▶ _WHAT THE EXERCISE ASKS_: Repeat everything in the material exactly.

— Begin INFORMATION SUPPLIED —

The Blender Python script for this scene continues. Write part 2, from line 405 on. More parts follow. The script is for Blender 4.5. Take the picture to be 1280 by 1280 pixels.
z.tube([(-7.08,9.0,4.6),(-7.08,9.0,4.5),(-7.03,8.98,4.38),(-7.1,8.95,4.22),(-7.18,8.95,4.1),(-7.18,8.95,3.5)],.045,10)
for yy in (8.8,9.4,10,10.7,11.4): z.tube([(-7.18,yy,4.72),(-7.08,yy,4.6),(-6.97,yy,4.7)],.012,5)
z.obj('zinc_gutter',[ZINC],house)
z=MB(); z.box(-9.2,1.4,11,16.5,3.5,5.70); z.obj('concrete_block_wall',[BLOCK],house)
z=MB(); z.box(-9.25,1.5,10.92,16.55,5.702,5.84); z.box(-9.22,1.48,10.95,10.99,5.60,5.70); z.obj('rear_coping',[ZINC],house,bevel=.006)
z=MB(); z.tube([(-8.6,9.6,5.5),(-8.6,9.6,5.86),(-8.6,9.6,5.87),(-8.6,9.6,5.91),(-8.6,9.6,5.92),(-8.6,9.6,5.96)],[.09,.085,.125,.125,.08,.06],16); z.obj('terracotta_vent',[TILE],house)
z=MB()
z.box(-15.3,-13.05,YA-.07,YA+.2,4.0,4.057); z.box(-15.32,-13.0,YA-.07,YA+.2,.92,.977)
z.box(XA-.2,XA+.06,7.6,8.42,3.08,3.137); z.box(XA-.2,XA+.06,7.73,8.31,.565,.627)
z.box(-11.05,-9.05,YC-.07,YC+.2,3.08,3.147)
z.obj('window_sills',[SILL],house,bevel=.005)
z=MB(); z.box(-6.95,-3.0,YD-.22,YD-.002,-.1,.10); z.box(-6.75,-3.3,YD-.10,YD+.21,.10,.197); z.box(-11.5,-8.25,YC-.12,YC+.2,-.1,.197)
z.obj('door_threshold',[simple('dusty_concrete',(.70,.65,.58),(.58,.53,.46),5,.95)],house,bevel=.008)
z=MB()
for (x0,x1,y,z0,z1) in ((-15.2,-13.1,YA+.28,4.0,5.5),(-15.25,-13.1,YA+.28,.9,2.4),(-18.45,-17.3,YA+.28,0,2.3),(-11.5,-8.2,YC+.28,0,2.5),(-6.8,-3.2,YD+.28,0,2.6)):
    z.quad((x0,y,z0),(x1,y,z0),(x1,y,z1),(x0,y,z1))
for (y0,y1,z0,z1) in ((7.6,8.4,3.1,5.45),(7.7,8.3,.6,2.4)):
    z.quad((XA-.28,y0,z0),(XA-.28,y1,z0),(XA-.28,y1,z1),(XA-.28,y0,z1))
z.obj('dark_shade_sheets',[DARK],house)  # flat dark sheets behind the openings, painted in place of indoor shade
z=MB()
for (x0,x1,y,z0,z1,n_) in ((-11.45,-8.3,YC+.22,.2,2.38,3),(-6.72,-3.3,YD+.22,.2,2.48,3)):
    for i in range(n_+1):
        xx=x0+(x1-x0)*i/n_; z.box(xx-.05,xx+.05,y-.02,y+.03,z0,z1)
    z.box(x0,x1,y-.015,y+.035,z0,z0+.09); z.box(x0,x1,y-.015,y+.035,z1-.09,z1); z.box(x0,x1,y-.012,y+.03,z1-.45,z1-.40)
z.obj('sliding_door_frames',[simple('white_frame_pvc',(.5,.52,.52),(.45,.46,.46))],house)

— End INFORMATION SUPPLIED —

▶ _ANSWER TO THE EXERCISE_:
The Blender Python script for this scene continues. Write part 2, from line 405 on. More parts follow. The script is for Blender 4.5. Take the picture to be 1280 by 1280 pixels.
z.tube([(-7.08,9.0,4.6),(-7.08,9.0,4.5),(-7.03,8.98,4.38),(-7.1,8.95,4.22),(-7.18,8.95,4.1),(-7.18,8.95,3.5)],.045,10)
for yy in (8.8,9.4,10,10.7,11.4): z.tube([(-7.18,yy,4.72),(-7.08,yy,4.6),(-6.97,yy,4.7)],.012,5)
z.obj('zinc_gutter',[ZINC],house)
z=MB(); z.box(-9.2,1.4,11,16.5,3.5,5.70); z.obj('concrete_block_wall',[BLOCK],house)
z=MB(); z.box(-9.25,1.5,10.92,16.55,5.702,5.84); z.box(-9.22,1.48,10.95,10.99,5.60,5.70); z.obj('rear_coping',[ZINC],house,bevel=.006)
z=MB(); z.tube([(-8.6,9.6,5.5),(-8.6,9.6,5.86),(-8.6,9.6,5.87),(-8.6,9.6,5.91),(-8.6,9.6,5.92),(-8.6,9.6,5.96)],[.09,.085,.125,.125,.08,.06],16); z.obj('terracotta_vent',[TILE],house)
z=MB()
z.box(-15.3,-13.05,YA-.07,YA+.2,4.0,4.057); z.box(-15.32,-13.0,YA-.07,YA+.2,.92,.977)
z.box(XA-.2,XA+.06,7.6,8.42,3.08,3.137); z.box(XA-.2,XA+.06,7.73,8.31,.565,.627)
z.box(-11.05,-9.05,YC-.07,YC+.2,3.08,3.147)
z.obj('window_sills',[SILL],house,bevel=.005)
z=MB(); z.box(-6.95,-3.0,YD-.22,YD-.002,-.1,.10); z.box(-6.75,-3.3,YD-.10,YD+.21,.10,.197); z.box(-11.5,-8.25,YC-.12,YC+.2,-.1,.197)
z.obj('door_threshold',[simple('dusty_concrete',(.70,.65,.58),(.58,.53,.46),5,.95)],house,bevel=.008)
z=MB()
for (x0,x1,y,z0,z1) in ((-15.2,-13.1,YA+.28,4.0,5.5),(-15.25,-13.1,YA+.28,.9,2.4),(-18.45,-17.3,YA+.28,0,2.3),(-11.5,-8.2,YC+.28,0,2.5),(-6.8,-3.2,YD+.28,0,2.6)):
    z.quad((x0,y,z0),(x1,y,z0),(x1,y,z1),(x0,y,z1))
for (y0,y1,z0,z1) in ((7.6,8.4,3.1,5.45),(7.7,8.3,.6,2.4)):
    z.quad((XA-.28,y0,z0),(XA-.28,y1,z0),(XA-.28,y1,z1),(XA-.28,y0,z1))
z.obj('dark_shade_sheets',[DARK],house)  # flat dark sheets behind the openings, painted in place of indoor shade
z=MB()
for (x0,x1,y,z0,z1,n_) in ((-11.45,-8.3,YC+.22,.2,2.38,3),(-6.72,-3.3,YD+.22,.2,2.48,3)):
    for i in range(n_+1):
        xx=x0+(x1-x0)*i/n_; z.box(xx-.05,xx+.05,y-.02,y+.03,z0,z1)
    z.box(x0,x1,y-.015,y+.035,z0,z0+.09); z.box(x0,x1,y-.015,y+.035,z1-.09,z1); z.box(x0,x1,y-.012,y+.03,z1-.45,z1-.40)
z.obj('sliding_door_frames',[simple('white_frame_pvc',(.5,.52,.52),(.45,.46,.46))],house)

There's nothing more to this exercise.